One diplomat in Addis Ababa tells The Africa Report that they believe Obasanjo’s mediation effort is “dead” and that his on-going efforts are “symbolic”. “Everything that has been agreed so far has been through the military heads talking to each other, it hasn’t come through him,” they said.

Others are more optimistic, with another diplomat saying that the TPLF will stick with Obasanjo-led mediation if they can be persuaded that his is “the only show in town.”

TPLF leader Debretsion Gebremichael has said talks should take place in Nairobi, mediated by Kenya. However, the preferred country is a fortnight away from elections that will see Kenyatta leave office, meaning a Kenya-led process may be unfeasible, at least until the new administration beds in.

Once talks do eventually get underway, they could be easily derailed. The fate of western Tigray is a key obstacle, with the TPLF demanding its return even as top Amhara officials insist it is now part of their region. Another issue is the unpredictability of Eritrean leader Isais Afwerki. He entered the war in November 2020 to wipe out the TPLF threat on its border, but the group has added tens of thousands of fighters to its ranks since then, and Eritrea may choose to resume hostilities in order to confront the group.

The real aim of these talks is to establish a modus vivendi between Tigray and the federal system

With regards to Tigrayan independence, the TPLF has not outlined its position on breaking away from Ethiopia, but has committed to hold a referendum on the subject amid increasing calls for independence from Tigrayans angered by abuses.

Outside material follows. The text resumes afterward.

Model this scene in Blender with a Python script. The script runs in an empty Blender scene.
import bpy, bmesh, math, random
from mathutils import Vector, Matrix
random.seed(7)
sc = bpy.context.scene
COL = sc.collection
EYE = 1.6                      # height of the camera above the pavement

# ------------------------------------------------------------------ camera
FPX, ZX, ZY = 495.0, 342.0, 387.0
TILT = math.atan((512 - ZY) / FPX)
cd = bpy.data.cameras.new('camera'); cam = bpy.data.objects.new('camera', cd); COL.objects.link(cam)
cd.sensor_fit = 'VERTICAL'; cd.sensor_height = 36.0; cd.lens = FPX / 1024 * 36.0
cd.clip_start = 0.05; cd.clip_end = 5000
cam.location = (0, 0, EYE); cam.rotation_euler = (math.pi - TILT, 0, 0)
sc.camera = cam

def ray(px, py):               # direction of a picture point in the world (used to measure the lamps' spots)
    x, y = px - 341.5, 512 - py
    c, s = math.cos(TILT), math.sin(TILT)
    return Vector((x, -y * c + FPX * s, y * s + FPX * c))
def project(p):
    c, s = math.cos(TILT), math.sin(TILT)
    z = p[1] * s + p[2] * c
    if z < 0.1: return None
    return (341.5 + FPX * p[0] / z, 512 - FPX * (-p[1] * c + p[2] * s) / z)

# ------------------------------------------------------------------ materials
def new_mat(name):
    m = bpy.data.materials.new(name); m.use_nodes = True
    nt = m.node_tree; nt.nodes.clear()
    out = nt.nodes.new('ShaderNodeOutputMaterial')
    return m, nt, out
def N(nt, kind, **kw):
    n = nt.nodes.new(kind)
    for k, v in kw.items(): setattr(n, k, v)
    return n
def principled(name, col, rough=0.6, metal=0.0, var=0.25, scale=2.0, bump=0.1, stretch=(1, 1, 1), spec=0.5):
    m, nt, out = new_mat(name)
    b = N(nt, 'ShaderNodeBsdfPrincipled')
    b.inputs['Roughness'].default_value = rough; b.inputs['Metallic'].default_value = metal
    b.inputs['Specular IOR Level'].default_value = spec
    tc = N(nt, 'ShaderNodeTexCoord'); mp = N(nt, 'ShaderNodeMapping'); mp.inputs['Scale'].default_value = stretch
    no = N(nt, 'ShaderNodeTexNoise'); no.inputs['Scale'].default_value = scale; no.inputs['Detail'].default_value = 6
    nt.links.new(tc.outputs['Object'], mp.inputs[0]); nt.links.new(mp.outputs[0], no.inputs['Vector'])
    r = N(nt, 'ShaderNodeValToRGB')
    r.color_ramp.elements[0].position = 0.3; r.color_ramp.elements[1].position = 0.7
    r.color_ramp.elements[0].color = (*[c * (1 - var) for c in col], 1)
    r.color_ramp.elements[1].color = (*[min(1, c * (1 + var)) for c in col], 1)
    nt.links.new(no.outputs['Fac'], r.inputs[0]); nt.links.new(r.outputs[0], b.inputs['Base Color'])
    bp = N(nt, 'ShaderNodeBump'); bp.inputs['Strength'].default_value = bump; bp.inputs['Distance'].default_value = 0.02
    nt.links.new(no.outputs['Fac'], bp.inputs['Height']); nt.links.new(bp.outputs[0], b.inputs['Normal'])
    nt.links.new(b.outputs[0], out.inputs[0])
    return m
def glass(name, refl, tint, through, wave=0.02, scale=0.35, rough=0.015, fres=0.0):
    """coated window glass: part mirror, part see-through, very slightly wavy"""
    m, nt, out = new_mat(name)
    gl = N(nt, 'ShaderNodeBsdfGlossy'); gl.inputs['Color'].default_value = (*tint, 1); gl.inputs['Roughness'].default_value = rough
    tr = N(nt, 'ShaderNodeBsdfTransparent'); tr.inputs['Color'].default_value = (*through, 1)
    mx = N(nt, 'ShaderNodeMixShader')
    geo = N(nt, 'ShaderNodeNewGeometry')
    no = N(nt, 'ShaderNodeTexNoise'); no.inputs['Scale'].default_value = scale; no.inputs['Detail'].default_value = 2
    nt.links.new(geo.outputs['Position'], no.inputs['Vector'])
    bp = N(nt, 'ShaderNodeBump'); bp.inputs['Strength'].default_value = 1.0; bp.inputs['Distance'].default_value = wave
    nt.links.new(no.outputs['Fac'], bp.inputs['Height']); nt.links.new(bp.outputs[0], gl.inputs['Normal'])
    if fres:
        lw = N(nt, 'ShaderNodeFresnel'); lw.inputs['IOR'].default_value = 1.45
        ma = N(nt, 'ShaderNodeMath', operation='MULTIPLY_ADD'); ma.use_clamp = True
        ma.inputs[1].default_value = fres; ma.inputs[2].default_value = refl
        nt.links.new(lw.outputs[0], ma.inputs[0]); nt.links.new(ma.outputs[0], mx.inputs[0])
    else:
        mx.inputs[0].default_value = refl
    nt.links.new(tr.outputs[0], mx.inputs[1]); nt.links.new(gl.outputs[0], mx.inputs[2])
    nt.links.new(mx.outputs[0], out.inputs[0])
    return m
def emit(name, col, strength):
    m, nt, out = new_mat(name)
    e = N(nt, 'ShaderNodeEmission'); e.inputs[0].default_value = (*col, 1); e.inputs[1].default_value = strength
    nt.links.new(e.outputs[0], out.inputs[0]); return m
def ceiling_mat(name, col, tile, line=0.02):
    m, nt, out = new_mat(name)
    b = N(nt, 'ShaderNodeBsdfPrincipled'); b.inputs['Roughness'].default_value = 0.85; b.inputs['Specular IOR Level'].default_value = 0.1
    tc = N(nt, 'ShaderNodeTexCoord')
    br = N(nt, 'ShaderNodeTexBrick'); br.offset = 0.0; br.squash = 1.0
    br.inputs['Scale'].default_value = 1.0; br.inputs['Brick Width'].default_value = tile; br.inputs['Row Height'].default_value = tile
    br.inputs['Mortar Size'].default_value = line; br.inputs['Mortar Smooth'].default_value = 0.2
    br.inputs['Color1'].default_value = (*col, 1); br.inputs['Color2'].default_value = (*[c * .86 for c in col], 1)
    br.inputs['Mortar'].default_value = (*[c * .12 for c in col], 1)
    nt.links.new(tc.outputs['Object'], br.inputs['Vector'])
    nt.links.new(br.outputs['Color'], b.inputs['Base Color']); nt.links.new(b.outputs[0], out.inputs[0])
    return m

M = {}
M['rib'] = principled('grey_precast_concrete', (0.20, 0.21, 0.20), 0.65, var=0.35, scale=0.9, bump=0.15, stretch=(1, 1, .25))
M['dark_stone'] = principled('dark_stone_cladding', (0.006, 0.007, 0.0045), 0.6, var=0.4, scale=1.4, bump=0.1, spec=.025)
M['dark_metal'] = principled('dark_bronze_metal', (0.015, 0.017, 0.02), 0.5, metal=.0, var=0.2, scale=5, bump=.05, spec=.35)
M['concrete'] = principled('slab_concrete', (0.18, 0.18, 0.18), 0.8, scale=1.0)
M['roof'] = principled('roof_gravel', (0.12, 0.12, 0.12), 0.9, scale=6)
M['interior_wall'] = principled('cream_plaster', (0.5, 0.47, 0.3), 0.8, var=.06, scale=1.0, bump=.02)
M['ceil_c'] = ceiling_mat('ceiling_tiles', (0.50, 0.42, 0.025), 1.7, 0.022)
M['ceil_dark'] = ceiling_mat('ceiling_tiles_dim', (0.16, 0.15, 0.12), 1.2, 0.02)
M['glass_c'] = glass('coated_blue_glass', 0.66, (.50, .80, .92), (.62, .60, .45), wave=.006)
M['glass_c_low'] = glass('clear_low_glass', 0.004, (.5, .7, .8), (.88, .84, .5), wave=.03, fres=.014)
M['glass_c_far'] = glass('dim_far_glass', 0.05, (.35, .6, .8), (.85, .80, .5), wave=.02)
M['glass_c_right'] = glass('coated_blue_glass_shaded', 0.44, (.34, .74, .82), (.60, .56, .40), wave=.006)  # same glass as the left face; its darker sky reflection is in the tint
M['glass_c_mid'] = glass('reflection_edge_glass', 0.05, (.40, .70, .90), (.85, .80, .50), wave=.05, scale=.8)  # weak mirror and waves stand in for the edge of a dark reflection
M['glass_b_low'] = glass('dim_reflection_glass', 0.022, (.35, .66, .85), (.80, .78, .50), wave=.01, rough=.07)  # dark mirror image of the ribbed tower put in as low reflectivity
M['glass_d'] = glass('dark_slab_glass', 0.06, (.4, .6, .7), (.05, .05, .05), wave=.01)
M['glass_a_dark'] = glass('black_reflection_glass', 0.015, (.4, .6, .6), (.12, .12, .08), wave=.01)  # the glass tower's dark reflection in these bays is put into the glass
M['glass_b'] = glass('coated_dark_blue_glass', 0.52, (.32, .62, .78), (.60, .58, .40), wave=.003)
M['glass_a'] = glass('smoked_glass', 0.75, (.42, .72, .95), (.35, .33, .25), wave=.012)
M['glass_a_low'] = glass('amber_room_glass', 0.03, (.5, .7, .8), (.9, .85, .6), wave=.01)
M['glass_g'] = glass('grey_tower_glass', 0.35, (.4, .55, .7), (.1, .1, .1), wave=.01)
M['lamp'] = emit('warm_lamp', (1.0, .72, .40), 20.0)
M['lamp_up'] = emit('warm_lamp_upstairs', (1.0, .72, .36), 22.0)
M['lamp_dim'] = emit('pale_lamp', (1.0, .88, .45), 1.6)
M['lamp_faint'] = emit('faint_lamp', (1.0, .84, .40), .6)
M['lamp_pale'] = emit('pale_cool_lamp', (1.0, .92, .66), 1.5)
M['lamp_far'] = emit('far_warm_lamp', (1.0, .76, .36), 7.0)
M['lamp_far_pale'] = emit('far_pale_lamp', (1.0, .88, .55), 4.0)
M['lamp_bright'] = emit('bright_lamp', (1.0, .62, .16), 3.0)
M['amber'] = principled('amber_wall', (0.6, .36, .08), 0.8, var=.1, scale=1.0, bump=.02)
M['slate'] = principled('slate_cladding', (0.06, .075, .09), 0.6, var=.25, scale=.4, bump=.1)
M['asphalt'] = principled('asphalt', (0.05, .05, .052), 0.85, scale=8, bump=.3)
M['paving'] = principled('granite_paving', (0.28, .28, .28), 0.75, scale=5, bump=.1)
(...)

Last month, in an address to parliament, Abiy said he was willing to renew hostilities if talks failed. “We’ll make decisions for peace and towards our national interest,” he said. “The unity and interests of our country, if they are difficult to secure peacefully, we will pay sacrifices with our lives. Outside of that, we believe there is hope [and] our door will remain open for peace.”

Could a deal be possible?

With the federal government desperate to rescue Ethiopia’s flatlining economy, it is possible that these hurdles could be overcome. The country’s foreign reserves have been depleted by the war, inflation is running at 35% and Ethiopia remains cut off from budgetary support from institutions, such as the EU, which said last month that relations will not be normalised until access to Tigray is restored. Foreign investors have also been scared off by allegations of human rights violations.

The cooling of the Tigray conflict comes as the insurgency from the Oromo Liberation Army (OLA) heats up in Oromia, where hundreds of ethnic Amhara have been killed in two recent massacres blamed on the OLA.

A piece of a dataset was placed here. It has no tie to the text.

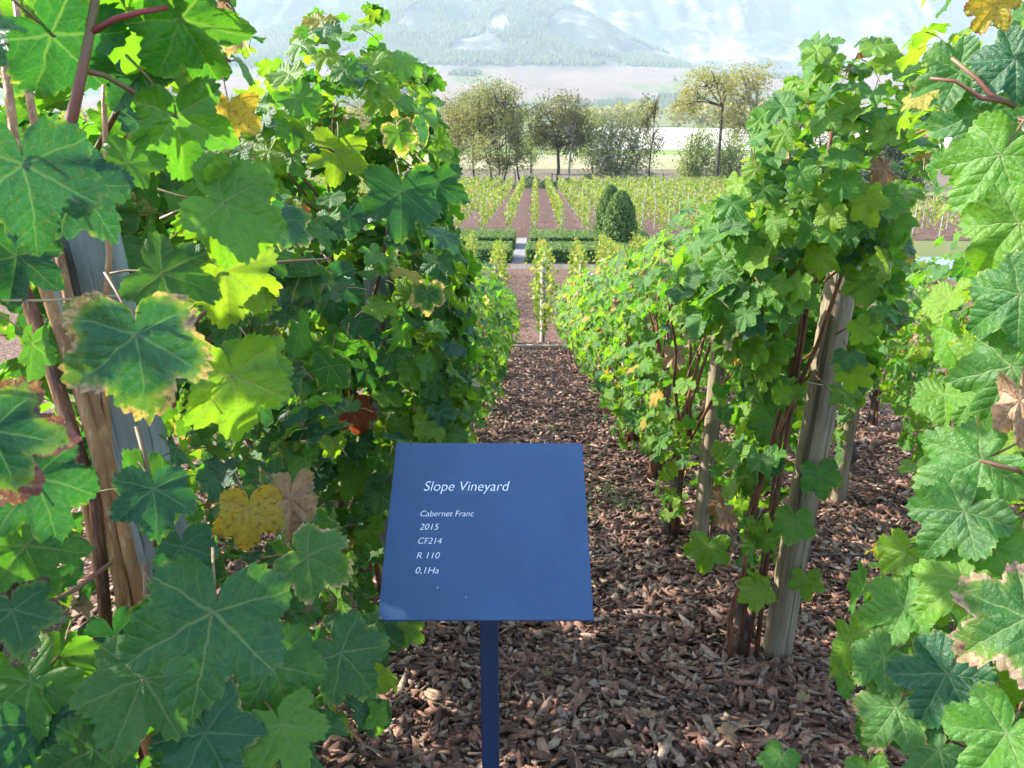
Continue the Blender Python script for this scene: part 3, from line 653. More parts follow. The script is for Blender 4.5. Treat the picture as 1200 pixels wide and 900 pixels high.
# ---------------------------------------------------------------- posts
def post_mesh(r, h, seed, mat, n_=20):
    g = np.random.default_rng(seed); b = MB()
    zs = [-.12, 0, h * .2, h * .4, h * .6, h * .8, h - .012, h]; rs = [1.06, 1.04, 1.02, 1., 1.01, .97, .95, .88]
    jit = 1 + .03 * np.sin(2 * np.arange(n_) / n_ * 6.283 + seed) + g.uniform(-.012, .012, n_)
    for z, k in zip(zs, rs):
        ox, oy = g.uniform(-.004, .004, 2)
        for i in range(n_):
            a = 2 * math.pi * i / n_; q = r * k * jit[i] * (1 + g.uniform(-.006, .006)); b.V.append((q * math.cos(a) + ox, q * math.sin(a) + oy, z))
    for j in range(len(zs) - 1):
        for i in range(n_): b.F.append([j * n_ + i, j * n_ + (i + 1) % n_, (j + 1) * n_ + (i + 1) % n_, (j + 1) * n_ + i])
    b.F.append([(len(zs) - 1) * n_ + i for i in range(n_)])
    return b.mesh('post', mat, True)
_pm = {}
def post(x, y, h, r, label, group=None, mat=M_post, lean=(0, 0), seed=0, name='vine_post'):
    k = (round(h, 2), r, mat.name, seed)
    if k not in _pm: _pm[k] = post_mesh(r, h, seed, mat, 20 if y < 6 else 8)
    o = link(name, _pm[k], None, (x, y, float(gz(y)))); o.rotation_euler = (lean[0], lean[1], 0)
    return tag(o, label, 'post', group)

# ---------------------------------------------------------------- vines
KEEP = [  # (picture polygon, only for leaves nearer than this Y)
 ([(432, 505), (702, 505), (716, 735), (560, 740), (432, 735)], 1.75),
 ([(535, 60), (548, 265), (590, 285), (613, 345), (607, 440), (585, 505), (700, 520), (688, 490), (650, 405), (655, 330), (700, 305), (760, 285), (800, 238), (872, 212), (884, 130), (925, 60), (925, -60), (535, -60)], 12.6),
 ([(482, 735), (700, 735), (700, 520), (720, 540), (745, 600), (790, 645), (800, 660), (870, 760), (930, 800), (985, 880), (985, 960), (480, 960)], 12.6),
 ([(950, 330), (1006, 330), (946, 775), (880, 775)], 2.75),
 ([(818, 392), (846, 392), (832, 640), (800, 640)], 3.9),
 ([(1000, 480), (1045, 480), (1060, 560), (1030, 640), (975, 740), (950, 740), (965, 600)], 9),
 ([(1062, 235), (1085, 235), (1088, 310), (1066, 310)], 12),
]
def keepout(p, tipw):
    bad = np.zeros(len(p), bool)
    for e in (0., .55, .95):
        q = proj(p + tipw * e)
        for poly, ymax in KEEP: bad |= inpoly(q, poly) & (p[:, 1] < ymax)
    return bad
ORD = ['first', 'second', 'third', 'fourth', 'fifth', 'sixth', 'seventh', 'eighth', 'ninth', 'tenth', 'eleventh', 'twelfth']
def sample_vine(x, y, h, wx, wy, zmin, num, sizes, inside=None, up=.5, prof=None, gaps=(), outward=1.):
    g = rng; out = []; tries = 0; have = 0
    z0 = float(gz(y))
    while have < num and tries < 60:
        tries += 1; m = num * 3
        t = g.random(m); 
        wprof = (np.interp(t, *zip(*prof)) if prof else np.interp(t, [0, .12, .3, .7, .92, 1], [.35, .75, 1, 1, .7, .25]))
        ok = g.random(m) < wprof ** 1.4 + .04; 
        a = g.uniform(0, 2 * np.pi, m); rad = g.uniform(.25, 1., m) ** .45
        ca, sa = np.cos(a), np.sin(a); q = 3.0
        sup = (np.abs(ca) ** q + np.abs(sa) ** q) ** (-1 / q)
        lx = ca * sup * rad * wx * wprof; ly = sa * sup * rad * wy * (.7 + .3 * wprof)
        p = np.stack([x + lx, y + ly, z0 + zmin + t * (h - zmin) - .185 * ly * 0], 1); p[:, 2] += gz(p[:, 1]) - z0
        o = np.stack([ca * sup / wx * .35, sa * sup / wy * .35, np.interp(t, [0, .75, 1], [0, .15, 1.2])], 1) * outward
        N = o + np.array([0, 0, up]) + np.array(to_sun) * .22 + g.normal(size=(m, 3)) * .42
        T = np.array([0, 0, -.95]) + o * .45 + g.normal(size=(m, 3)) * .42
        sz = g.uniform(sizes[0], sizes[1], m) * (1 - .35 * np.clip((t - .8) / .2, 0, 1))
        X_, T_, N_ = orient(N, T)
        ok &= ~keepout(p, T_ * sz[:, None])
        c2 = proj(p + T_ * (sz * .35)[:, None])
        if inside is not None: ok &= inpoly(c2, inside)
        for gp in gaps:
            for e in (0., .35, .9): ok &= ~(inpoly(proj(p + T_ * (sz * e)[:, None]), gp) & (p[:, 1] < 1.12))
        # keep the blades from touching the lens
        ok &= (p[:, 1] > .5)
        out.append([v[ok] for v in (p, X_, T_, N_, sz, rad)]); have += ok.sum()
    r_ = [np.concatenate(v)[:num] for v in zip(*out)]
    return r_
def pick_kinds(m, w, pos=None):
    names = list(w); pr = np.array([w[k] for k in names], float); pr /= pr.sum()
    return np.array([KINDS.index(names[i]) for i in rng.choice(len(names), m, p=pr)])
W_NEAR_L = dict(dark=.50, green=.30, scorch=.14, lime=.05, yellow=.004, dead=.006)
W_L = dict(dark=.20, green=.46, lime=.30, scorch=.04, yellow=.006, dead=.006, red=.0015)
W_R = dict(green=.50, lime=.40, dark=.03, yellow=.008, dead=.010, scorch=.03)
W_RF = dict(green=.36, lime=.50, yellow=.06, dead=.05, dark=.03)
def add_leaf(root, base, pos, X_, T_, N_, s, kind, lod, lobed=False):
    if kind == 'dead': X_, N_ = X_ * .68, N_ * 2.4      # withered blades are shrunk and curled
    me = leaf_mesh(lod, int(rng.choice(LOBED)) if lobed else int(rng.integers(0, NVAR[lod])), kind)
    o = bpy.data.objects.new('leaf', me); COL.objects.link(o); o.parent = root
    M = Matrix(((X_[0] * s, T_[0] * s, N_[0] * s, pos[0] - base[0]), (X_[1] * s, T_[1] * s, N_[1] * s, pos[1] - base[1]), (X_[2] * s, T_[2] * s, N_[2] * s, pos[2] - base[2]), (0, 0, 0, 1)))
    o.matrix_basis = M; return o
def canes(root, g, n_, h, wx, wy, r0=.011, mat=None, start=(0, 0), lean=(0, 0)):
    for i in range(n_):
        sx, sy = start[0] + g.uniform(-.05, .05), start[1] + g.uniform(-.07, .07); ex, ey = g.uniform(-.75, .75) * wx + lean[0], g.uniform(-.8, .8) * wy + lean[1]; hh = h * g.uniform(.6, .88)
        pts = []; 
        for k in range(9):
            t = k / 8; f = max(0, t - .35) / .65
            pts.append((sx + lean[0] * .0 + (ex - sx) * f ** 1.3 + g.normal() * .012, sy + (ey - sy) * f ** 1.3 + g.normal() * .012, t * hh))
        link('cane', MB().tube(pts, [r0 * (1.25 - .8 * k / 8) for k in range(9)], 6).mesh('cane', mat or M_cane, True), root)
def trunk_part(root, g, hgt=.42, r0=.03, ox=0, oy=0):
    pts = [(ox + g.normal() * .018, oy + g.normal() * .018, z) for z in np.linspace(-.05, hgt, 6)]
    link('trunk', MB().tube(pts, [r0 * 1.35, r0 * 1.15, r0, r0 * .95, r0 * 1.0, r0 * 1.1], 8).mesh('trunk', M_trunk, True), root)
def shoots(root, g, n_, h, wx, wy):
    for i in range(n_):
        z = g.uniform(.45, .8) * h; a = g.uniform(0, 6.28); l = g.uniform(.4, .75)
        d = Vector((math.cos(a) * wx * l, math.sin(a) * wy * l, g.uniform(-.02, .28))); s = Vector((g.uniform(-.1, .1), g.uniform(-.1, .1), z))
        pts = [s, s + d * .33 + Vector((0, 0, .05)), s + d * .7 + Vector((g.normal() * .03, g.normal() * .03, .06)), s + d]
        link('shoot', MB().tube(pts, [.0045, .004, .003, .002], 5).mesh('shoot', M_shoot, True), root)
def vine(x, y, h, wx, wy, zmin, num, sizes, label, group, weights, lod='hi', individual=300, inside=None, gaps=(), heroes=(), ncane=6, nshoot=10, trunk=True, prof=None, cane_mat=None, start=(0, 0), lean=(0, 0), up=.5, r0=.011, extra=0):
    base = np.array([x, y, float(gz(y))]); g = np.random.default_rng(int((x + 20) * 100 + y * 1000))
    root = tag(link('grape_vine', None, None, base), label, 'vine', group)
    if trunk: trunk_part(root, g, ox=start[0], oy=start[1])
    canes(root, g, ncane, h, wx * .8, wy * .7, mat=cane_mat, start=start, lean=lean, r0=r0)
    if nshoot: shoots(root, g, nshoot, h, wx, wy)
    pos, X_, T_, N_, sz, rad = sample_vine(x, y, h, wx, wy, zmin, num, sizes, inside, prof=prof, gaps=gaps, up=up)
    if heroes:
        hz_ = np.array([(h_[0] + h_[4] * h_[3] * .3, h_[1] + h_[5] * h_[3] * .3, h_[3] * .85, h_[2]) for h_ in heroes]); q = proj(pos + T_ * (sz * .35)[:, None]); dp = (pos - CAM) @ FWD
        ok = np.ones(len(pos), bool)
        for h_ in hz_: ok &= ~((np.hypot(q[:, 0] - h_[0], q[:, 1] - h_[1]) < h_[2] + sz * FPX / dp * .35) & (dp < h_[3] + .03))
        pos, X_, T_, N_, sz, rad = [w[ok] for w in (pos, X_, T_, N_, sz, rad)]
    if extra:  # leaves added along the panel-to-sun lines to shade the sign
        m = extra * 4; e0 = P(442, 727, 1.488); q0 = np.array([P(rng.uniform(430, 700), rng.uniform(505, 740), rng.uniform(1.48, 1.74)) for _ in range(m)])
        sd_ = np.array(to_sun); xx = rng.uniform(-1.0, -.42, m); p_ = q0 + sd_ * ((xx - q0[:, 0]) / sd_[0])[:, None]
        N0 = np.tile(sd_ * .9 + [.35, -.35, .1], (m, 1)) + rng.normal(size=(m, 3)) * .35; T0 = np.tile([.1, -.2, -.95], (m, 1)) + rng.normal(size=(m, 3)) * .4
        a, b_, c_ = orient(N0, T0); s_ = rng.uniform(.045, .07, m); p_ = p_ - b_ * (s_ * .3)[:, None]
        ok = ~keepout(p_, b_ * s_[:, None]); ok &= inpoly(proj(p_), inside) | inpoly(proj(p_), poly_L1); ok = np.where(ok)[0][:extra]
        pos, X_, T_, N_, sz, rad = [np.concatenate(w) for w in ((pos, p_[ok]), (X_, a[ok]), (T_, b_[ok]), (N_, c_[ok]), (sz, s_[ok]), (rad, np.full(len(ok), .6)))]
    kd = pick_kinds(len(pos), weights)
    for (px, py, dep, ln, tdx, tdy, nx_, ny_, kind) in heroes:
        p_ = P(px, py, dep); ray = (p_ - CAM) / np.linalg.norm(p_ - CAM)
        Nn = -ray + RIGHT * nx_ + UP * ny_; Tt = RIGHT * tdx - UP * tdy
        a, b_, c_ = orient(Nn[None], Tt[None]); s = ln / FPX * dep
        add_leaf(root, base, p_, a[0], b_[0], c_[0], s, kind, 'hi', True)
    individual -= len(heroes)
    if individual <= 0: sel = np.zeros(0, int)
    else:
        q = proj(pos); infr = (q[:, 0] > -40) & (q[:, 0] < 1240) & (q[:, 1] > -40) & (q[:, 1] < 940)
        face = np.sum(N_ * (CAM - pos) / np.linalg.norm(CAM - pos, axis=1, keepdims=True), 1)
        score = rad + .35 * (np.linalg.norm(base[:2] - CAM[:2]) - np.linalg.norm((pos - CAM)[:, :2], axis=1)) / max(wx, wy) + infr * 1.0
        sel = np.argsort(-score)[:individual]
    for i in sel: add_leaf(root, base, pos[i], X_[i], T_[i], N_[i], sz[i], KINDS[kd[i]], lod)
    rest = np.setdiff1d(np.arange(len(pos)), sel)
    if len(rest): joined_leaves('foliage', root, pos[rest], X_[rest], T_[rest], N_[rest], sz[rest], kd[rest], 'mid' if lod == 'hi' else ('mid' if lod == 'mid' and y < 8 else 'low'), base)
    return root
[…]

Last week, Al-Shabaab also penetrated Ethiopia’s Somali region, engaging in a days-long battle with local security forces. The conflict in Tigray has diverted federal troops away from both regions, and Abiy is said to be keen to strike a deal that will free up soldiers to address these threats. The TPLF, meanwhile, faces a spiralling humanitarian situation alongside rising discontent from a war-weary population.

“There are a lot of question marks hanging over the process and where it will lead, but both sides have a lot of incentive to resolve the conflict,” says a diplomatic source.

Observers believe that the process will be staged, with the formalisation of the ceasefire and removal of the TPLF’s terrorist designation likely early steps, alongside the restoration of Tigray’s road, communication and banking links. However, it is not clear if the TPLF will achieve its aim of a complete return to the pre-war status quo.

Any enduring settlement will need to address Tigray’s future position within the federal system and its right to maintain its enlarged armed force. Even so, the parties may duck these thorny issues in favour of a sticking plaster deal that simply stops the fighting in the short term, says René Lefort, a researcher who studies Ethiopia.

“The real aim of these talks is to establish a modus vivendi between Tigray and the federal system,” says Lefort. “For the TPLF, the most important thing is to get unfettered humanitarian access and for the federal side, it is to deploy troops to Oromia. On that basis, an agreement is possible, but such an agreement would not solve major national questions.”